> **Data block**:
## START

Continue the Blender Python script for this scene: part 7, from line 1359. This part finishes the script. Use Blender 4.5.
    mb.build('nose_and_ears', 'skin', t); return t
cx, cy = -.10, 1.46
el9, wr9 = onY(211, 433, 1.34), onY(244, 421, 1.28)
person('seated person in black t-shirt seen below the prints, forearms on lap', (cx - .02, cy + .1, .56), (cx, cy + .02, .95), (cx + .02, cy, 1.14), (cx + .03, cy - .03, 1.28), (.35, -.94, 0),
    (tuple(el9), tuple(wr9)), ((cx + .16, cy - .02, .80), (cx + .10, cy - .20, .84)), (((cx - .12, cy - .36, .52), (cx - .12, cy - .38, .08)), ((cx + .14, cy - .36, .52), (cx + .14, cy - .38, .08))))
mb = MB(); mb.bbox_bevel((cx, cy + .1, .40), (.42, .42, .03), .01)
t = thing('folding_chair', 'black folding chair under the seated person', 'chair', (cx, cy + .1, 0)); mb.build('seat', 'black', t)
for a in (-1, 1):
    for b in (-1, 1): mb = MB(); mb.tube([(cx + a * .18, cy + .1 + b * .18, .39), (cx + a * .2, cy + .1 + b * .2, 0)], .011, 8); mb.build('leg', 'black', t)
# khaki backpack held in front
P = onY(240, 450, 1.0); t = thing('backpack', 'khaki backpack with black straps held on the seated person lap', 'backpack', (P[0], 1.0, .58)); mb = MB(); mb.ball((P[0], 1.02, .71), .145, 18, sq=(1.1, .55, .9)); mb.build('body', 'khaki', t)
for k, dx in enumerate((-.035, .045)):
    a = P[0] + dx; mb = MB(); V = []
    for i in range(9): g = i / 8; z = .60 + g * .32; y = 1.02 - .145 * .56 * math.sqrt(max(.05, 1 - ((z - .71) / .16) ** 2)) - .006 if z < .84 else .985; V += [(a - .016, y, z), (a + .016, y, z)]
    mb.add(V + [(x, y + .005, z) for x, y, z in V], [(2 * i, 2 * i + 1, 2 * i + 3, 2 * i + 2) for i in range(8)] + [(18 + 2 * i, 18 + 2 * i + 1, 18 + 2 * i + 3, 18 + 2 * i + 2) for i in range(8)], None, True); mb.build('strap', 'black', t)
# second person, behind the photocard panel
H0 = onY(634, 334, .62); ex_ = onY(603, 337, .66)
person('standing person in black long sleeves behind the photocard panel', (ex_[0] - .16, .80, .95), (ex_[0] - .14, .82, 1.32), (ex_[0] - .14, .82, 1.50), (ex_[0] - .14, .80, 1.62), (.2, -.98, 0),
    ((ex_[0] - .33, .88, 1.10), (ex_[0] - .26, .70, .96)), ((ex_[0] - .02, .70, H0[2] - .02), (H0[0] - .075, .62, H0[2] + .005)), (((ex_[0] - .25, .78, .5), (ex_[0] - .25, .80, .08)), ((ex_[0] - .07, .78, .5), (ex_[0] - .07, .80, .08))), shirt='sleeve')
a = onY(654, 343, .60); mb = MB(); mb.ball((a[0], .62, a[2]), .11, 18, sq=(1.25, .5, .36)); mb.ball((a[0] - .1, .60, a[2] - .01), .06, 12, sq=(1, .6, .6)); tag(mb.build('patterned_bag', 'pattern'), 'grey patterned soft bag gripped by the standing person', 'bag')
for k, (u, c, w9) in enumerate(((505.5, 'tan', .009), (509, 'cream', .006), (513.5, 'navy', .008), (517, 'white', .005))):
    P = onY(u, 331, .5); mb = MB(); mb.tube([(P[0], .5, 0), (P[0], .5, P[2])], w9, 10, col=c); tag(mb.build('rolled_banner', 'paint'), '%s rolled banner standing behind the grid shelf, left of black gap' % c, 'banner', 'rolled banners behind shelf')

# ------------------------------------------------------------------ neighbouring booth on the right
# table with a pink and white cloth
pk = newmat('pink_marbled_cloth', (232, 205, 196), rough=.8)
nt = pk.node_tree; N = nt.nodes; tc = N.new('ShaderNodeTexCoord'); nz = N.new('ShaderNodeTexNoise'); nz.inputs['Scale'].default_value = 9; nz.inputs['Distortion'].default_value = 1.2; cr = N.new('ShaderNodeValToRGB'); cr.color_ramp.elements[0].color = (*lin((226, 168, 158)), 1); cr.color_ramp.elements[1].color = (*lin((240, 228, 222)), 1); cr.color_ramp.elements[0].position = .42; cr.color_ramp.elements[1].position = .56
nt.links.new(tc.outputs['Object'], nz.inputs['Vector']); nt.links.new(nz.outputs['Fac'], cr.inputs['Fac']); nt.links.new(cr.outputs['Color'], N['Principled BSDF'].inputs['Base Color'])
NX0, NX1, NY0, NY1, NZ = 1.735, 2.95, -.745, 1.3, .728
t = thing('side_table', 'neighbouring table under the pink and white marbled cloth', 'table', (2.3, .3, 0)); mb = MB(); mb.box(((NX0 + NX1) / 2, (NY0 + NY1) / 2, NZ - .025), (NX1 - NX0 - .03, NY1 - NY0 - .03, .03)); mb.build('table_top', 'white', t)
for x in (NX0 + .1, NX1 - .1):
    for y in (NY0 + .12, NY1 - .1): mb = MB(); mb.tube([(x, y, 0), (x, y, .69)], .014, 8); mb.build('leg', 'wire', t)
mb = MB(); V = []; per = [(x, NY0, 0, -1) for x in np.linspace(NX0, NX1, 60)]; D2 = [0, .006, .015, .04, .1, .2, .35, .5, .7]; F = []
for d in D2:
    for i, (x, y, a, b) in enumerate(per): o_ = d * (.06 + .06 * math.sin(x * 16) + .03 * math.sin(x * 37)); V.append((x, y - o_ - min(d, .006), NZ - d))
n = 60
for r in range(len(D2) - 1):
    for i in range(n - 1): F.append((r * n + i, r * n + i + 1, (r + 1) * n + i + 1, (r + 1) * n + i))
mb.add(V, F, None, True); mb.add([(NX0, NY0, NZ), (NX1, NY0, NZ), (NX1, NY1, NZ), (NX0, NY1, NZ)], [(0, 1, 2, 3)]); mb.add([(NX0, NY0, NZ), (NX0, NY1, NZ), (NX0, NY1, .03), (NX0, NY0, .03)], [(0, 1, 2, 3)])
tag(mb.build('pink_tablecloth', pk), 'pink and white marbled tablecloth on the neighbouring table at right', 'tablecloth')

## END

Copy the data above in full, character for character.

Continue the Blender Python script for this scene: part 7, from line 1359. This part finishes the script. Use Blender 4.5.
    mb.build('nose_and_ears', 'skin', t); return t
cx, cy = -.10, 1.46
el9, wr9 = onY(211, 433, 1.34), onY(244, 421, 1.28)
person('seated person in black t-shirt seen below the prints, forearms on lap', (cx - .02, cy + .1, .56), (cx, cy + .02, .95), (cx + .02, cy, 1.14), (cx + .03, cy - .03, 1.28), (.35, -.94, 0),
    (tuple(el9), tuple(wr9)), ((cx + .16, cy - .02, .80), (cx + .10, cy - .20, .84)), (((cx - .12, cy - .36, .52), (cx - .12, cy - .38, .08)), ((cx + .14, cy - .36, .52), (cx + .14, cy - .38, .08))))
mb = MB(); mb.bbox_bevel((cx, cy + .1, .40), (.42, .42, .03), .01)
t = thing('folding_chair', 'black folding chair under the seated person', 'chair', (cx, cy + .1, 0)); mb.build('seat', 'black', t)
for a in (-1, 1):
    for b in (-1, 1): mb = MB(); mb.tube([(cx + a * .18, cy + .1 + b * .18, .39), (cx + a * .2, cy + .1 + b * .2, 0)], .011, 8); mb.build('leg', 'black', t)
# khaki backpack held in front
P = onY(240, 450, 1.0); t = thing('backpack', 'khaki backpack with black straps held on the seated person lap', 'backpack', (P[0], 1.0, .58)); mb = MB(); mb.ball((P[0], 1.02, .71), .145, 18, sq=(1.1, .55, .9)); mb.build('body', 'khaki', t)
for k, dx in enumerate((-.035, .045)):
    a = P[0] + dx; mb = MB(); V = []
    for i in range(9): g = i / 8; z = .60 + g * .32; y = 1.02 - .145 * .56 * math.sqrt(max(.05, 1 - ((z - .71) / .16) ** 2)) - .006 if z < .84 else .985; V += [(a - .016, y, z), (a + .016, y, z)]
    mb.add(V + [(x, y + .005, z) for x, y, z in V], [(2 * i, 2 * i + 1, 2 * i + 3, 2 * i + 2) for i in range(8)] + [(18 + 2 * i, 18 + 2 * i + 1, 18 + 2 * i + 3, 18 + 2 * i + 2) for i in range(8)], None, True); mb.build('strap', 'black', t)
# second person, behind the photocard panel
H0 = onY(634, 334, .62); ex_ = onY(603, 337, .66)
person('standing person in black long sleeves behind the photocard panel', (ex_[0] - .16, .80, .95), (ex_[0] - .14, .82, 1.32), (ex_[0] - .14, .82, 1.50), (ex_[0] - .14, .80, 1.62), (.2, -.98, 0),
    ((ex_[0] - .33, .88, 1.10), (ex_[0] - .26, .70, .96)), ((ex_[0] - .02, .70, H0[2] - .02), (H0[0] - .075, .62, H0[2] + .005)), (((ex_[0] - .25, .78, .5), (ex_[0] - .25, .80, .08)), ((ex_[0] - .07, .78, .5), (ex_[0] - .07, .80, .08))), shirt='sleeve')
a = onY(654, 343, .60); mb = MB(); mb.ball((a[0], .62, a[2]), .11, 18, sq=(1.25, .5, .36)); mb.ball((a[0] - .1, .60, a[2] - .01), .06, 12, sq=(1, .6, .6)); tag(mb.build('patterned_bag', 'pattern'), 'grey patterned soft bag gripped by the standing person', 'bag')
for k, (u, c, w9) in enumerate(((505.5, 'tan', .009), (509, 'cream', .006), (513.5, 'navy', .008), (517, 'white', .005))):
    P = onY(u, 331, .5); mb = MB(); mb.tube([(P[0], .5, 0), (P[0], .5, P[2])], w9, 10, col=c); tag(mb.build('rolled_banner', 'paint'), '%s rolled banner standing behind the grid shelf, left of black gap' % c, 'banner', 'rolled banners behind shelf')

# ------------------------------------------------------------------ neighbouring booth on the right
# table with a pink and white cloth
pk = newmat('pink_marbled_cloth', (232, 205, 196), rough=.8)
nt = pk.node_tree; N = nt.nodes; tc = N.new('ShaderNodeTexCoord'); nz = N.new('ShaderNodeTexNoise'); nz.inputs['Scale'].default_value = 9; nz.inputs['Distortion'].default_value = 1.2; cr = N.new('ShaderNodeValToRGB'); cr.color_ramp.elements[0].color = (*lin((226, 168, 158)), 1); cr.color_ramp.elements[1].color = (*lin((240, 228, 222)), 1); cr.color_ramp.elements[0].position = .42; cr.color_ramp.elements[1].position = .56
nt.links.new(tc.outputs['Object'], nz.inputs['Vector']); nt.links.new(nz.outputs['Fac'], cr.inputs['Fac']); nt.links.new(cr.outputs['Color'], N['Principled BSDF'].inputs['Base Color'])
NX0, NX1, NY0, NY1, NZ = 1.735, 2.95, -.745, 1.3, .728
t = thing('side_table', 'neighbouring table under the pink and white marbled cloth', 'table', (2.3, .3, 0)); mb = MB(); mb.box(((NX0 + NX1) / 2, (NY0 + NY1) / 2, NZ - .025), (NX1 - NX0 - .03, NY1 - NY0 - .03, .03)); mb.build('table_top', 'white', t)
for x in (NX0 + .1, NX1 - .1):
    for y in (NY0 + .12, NY1 - .1): mb = MB(); mb.tube([(x, y, 0), (x, y, .69)], .014, 8); mb.build('leg', 'wire', t)
mb = MB(); V = []; per = [(x, NY0, 0, -1) for x in np.linspace(NX0, NX1, 60)]; D2 = [0, .006, .015, .04, .1, .2, .35, .5, .7]; F = []
for d in D2:
    for i, (x, y, a, b) in enumerate(per): o_ = d * (.06 + .06 * math.sin(x * 16) + .03 * math.sin(x * 37)); V.append((x, y - o_ - min(d, .006), NZ - d))
n = 60
for r in range(len(D2) - 1):
    for i in range(n - 1): F.append((r * n + i, r * n + i + 1, (r + 1) * n + i + 1, (r + 1) * n + i))
mb.add(V, F, None, True); mb.add([(NX0, NY0, NZ), (NX1, NY0, NZ), (NX1, NY1, NZ), (NX0, NY1, NZ)], [(0, 1, 2, 3)]); mb.add([(NX0, NY0, NZ), (NX0, NY1, NZ), (NX0, NY1, .03), (NX0, NY0, .03)], [(0, 1, 2, 3)])
tag(mb.build('pink_tablecloth', pk), 'pink and white marbled tablecloth on the neighbouring table at right', 'tablecloth')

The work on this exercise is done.